As I stood there listening to each man’s story, I earnestly wanted to help, yet felt so helpless. I wished I could offer practical solutions and words of advice that would fix their problems, but I had none. I wished I had my checkbook with me so I could buy them what they needed, but I had left it at home. I wish I knew the mayor, but I didn’t. Instead, I was standing there utterly empty handed. I had nothing to give but myself…which felt woefully inadequate.

Lord, how am I supposed to help these people? I was at a loss. In fact, part of me wanted to bolt. I wanted to make up some lame excuse about how I needed to be somewhere and leave so they wouldn’t discover that I was a fraud, useless to them, of no help at all.

But, I didn’t bolt. I stayed.

Instead, I did the only thing I knew to do: be present with them. I offered to hold the man’s grocery-bag mattress while he ate a sandwich. “Don’t set it down, someone will take it!” he pleaded with me, so I stood there, making sure he saw me holding it tight while he ate. Then I held the hand of the man with the kind eyes as he told me of his addiction and his dependence upon God to help him overcome it. I listened and nodded and cried, and shared how I needed to depend on God for help, too.

All I had to give them was myself – my attention, my compassion and love. But, oddly, somehow that felt like enough. In fact, it felt like everything. As I looked in their eyes as we talked about our lives, our families, our joys and sorrows, there was a connection. We were relating deeply, authentically, the way human beings are designed to. It was enough. I was enough.

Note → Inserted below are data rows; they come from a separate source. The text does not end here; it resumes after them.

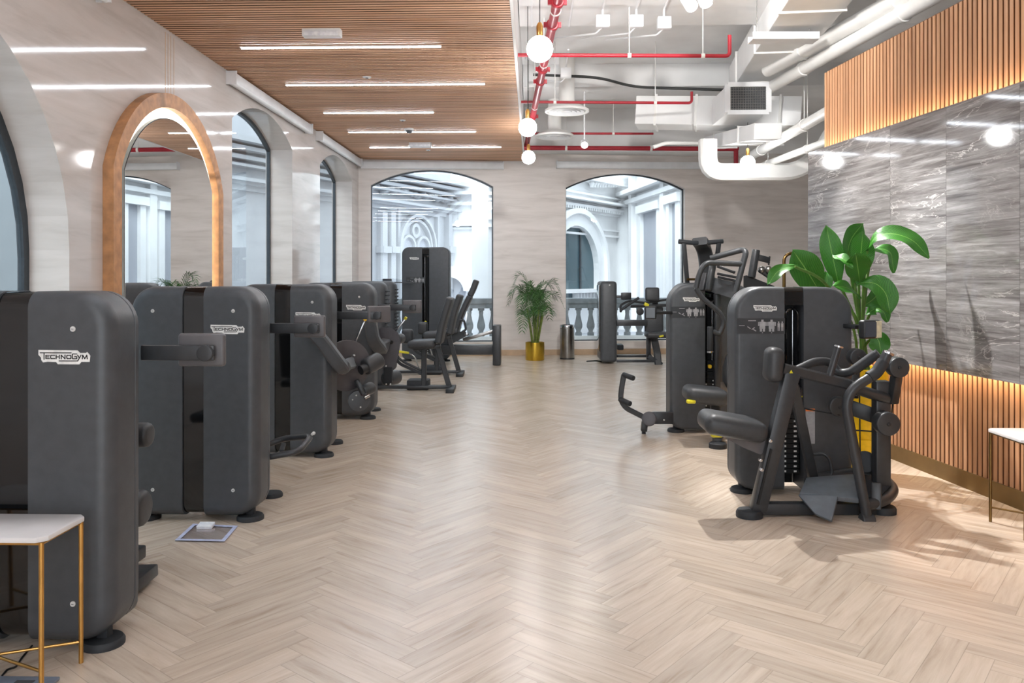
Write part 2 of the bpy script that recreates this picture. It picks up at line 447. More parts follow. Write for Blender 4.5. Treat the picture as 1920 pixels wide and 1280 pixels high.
# ================================================================ room frame
WL = -3.42                                   # left wall plane
ZW = 3.86                                    # wood ceiling
ZS = 4.85                                    # concrete slab
XE = -.2                                     # edge of the wood ceiling
YN = -2.2                                    # the room goes on this far behind the camera
BETA = math.radians(7.2)
BD = V((math.cos(BETA), math.sin(BETA), 0)); BN = V((-math.sin(BETA), math.cos(BETA), 0))
d0 = on_x(672, WL); B0 = at(672, HOR, d0); B0.z = 0
def bk(s, z, n=0.): return B0 + BD * s + BN * n + V((0, 0, z))
def bks(px, n=0.):
    P = B0 + BN * n
    d = on_line(px, P, BD); return (at(px, HOR, d) - B0).dot(BD), d
def zpx(py, d): return EYE + (HOR - py) / F * d
PT = at(815, HOR, 1.); PT.z = 0; PT.normalize()      # partition direction, away from the camera
PNR = V((PT.y, -PT.x, 0))                            # partition normal, away from the room
P0 = fl(1671, 859); P0.z = 0
def pw(t, z, n=0.): return P0 + PT * t + PNR * n + V((0, 0, z))
def pws(px, n=0.):
    P = P0 + PNR * n
    d = on_line(px, P, PT); q = at(px, HOR, d) - P; return q.dot(PT), d

# ---------------------------------------------------------------- floor: real herringbone planks
fm = bmesh.new(); uvl = fm.loops.layers.uv.new('UVMap'); tl = fm.faces.layers.float.new('tint')
AX, CR = PT, PNR
O = fl(966, 1172); O.z = 0
O = O - CR * ((PL - PW / 2) / math.sqrt(2)) - AX * ((PL + PW / 2) / math.sqrt(2))
r2 = math.sqrt(.5)
def fp(x, y): return O + AX * ((x + y) * r2) + CR * ((x - y) * r2)
def plank(x, y, lx, ly):
    q = [(x, y), (x + lx, y), (x + lx, y + ly), (x, y + ly)]
    P = [fp(*a) for a in q]
    c = sum(P, V()) / 4
    if not (-5.2 < c.x < 7.2 and YN - .6 < c.y < 17.6): return
    f = fm.faces.new([fm.verts.new(p) for p in P]); f[tl] = random.random()
    for l, (a, b) in zip(f.loops, q):
        u, v = a - x, b - y
        l[uvl].uv = (u, v) if lx > ly else (v, u)
for k in range(-160, 320):
    for m_ in range(-14, 15):
        hx, hy = k * PW + m_ * PL, k * PW - m_ * PL
        plank(hx, hy, PL, PW); plank(hx + PL, hy + PW - PL, PW, PL)
me = bpy.data.meshes.new('floor'); fm.to_mesh(me); fm.free(); me.materials.append(MATS['oak_herringbone'])
floor = bpy.data.objects.new('floor', me); C.objects.link(floor); struct(floor)
struct(MB().span((-5.4, YN - .8, -.2), (7.4, 18, -.012)).build('floor_screed', 'slab_white'))
sub = bpy.data.objects['floor_screed']; sub.name = 'trim_1'

# ---------------------------------------------------------------- walls with arched openings
def arch(u0, u1, zs, za, n=20):
    """points of a segmental arch from (u0,zs) over (mid,za) to (u1,zs)"""
    c = (u1 - u0) / 2; r = za - zs; R = (c * c + r * r) / (2 * r); zc = za - R; um = (u0 + u1) / 2
    a0 = math.asin(min(1, c / R))
    if r > c: a0 = math.pi - a0
    return [(um + R * math.sin(-a0 + 2 * a0 * i / n), zc + R * math.cos(-a0 + 2 * a0 * i / n)) for i in range(n + 1)]
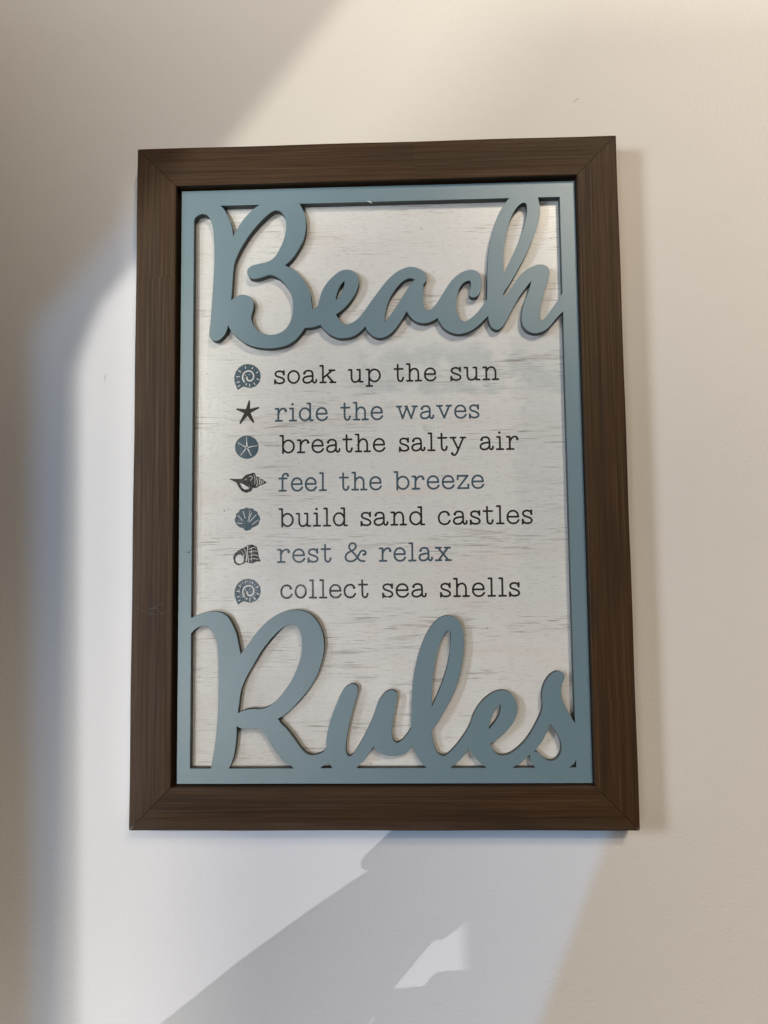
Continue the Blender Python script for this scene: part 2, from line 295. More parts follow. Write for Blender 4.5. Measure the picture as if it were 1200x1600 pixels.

Sure, it would have been helpful if I could have given them something tangible. After all, Jesus himself was full of practical help. He healed. He delivered. He gave people fishes and loaves. He was - and is - the God of provision.

But isn’t it true that the Lord is also the God of presence? After all, when God introduced Himself to Moses at the burning bush, He called Himself simply, “I Am.” In that moment, it seems, His being present with Moses, relating with him, meant everything.

As people made in God’s image, maybe there are times when we are to be people of provision, and other times when we are to be people of presence. Although meeting material needs is important, maybe there are times where just being there, meeting needs of the soul, is of equal importance.

I had asked the Lord how to help these people, and in the process I was the one who was helped. As I climbed into my car and drove away from the Corner, I felt fulfilled, whole, and useful.  I hope I ministered to those men, but I know they ministered to me. They showed me that I am enough.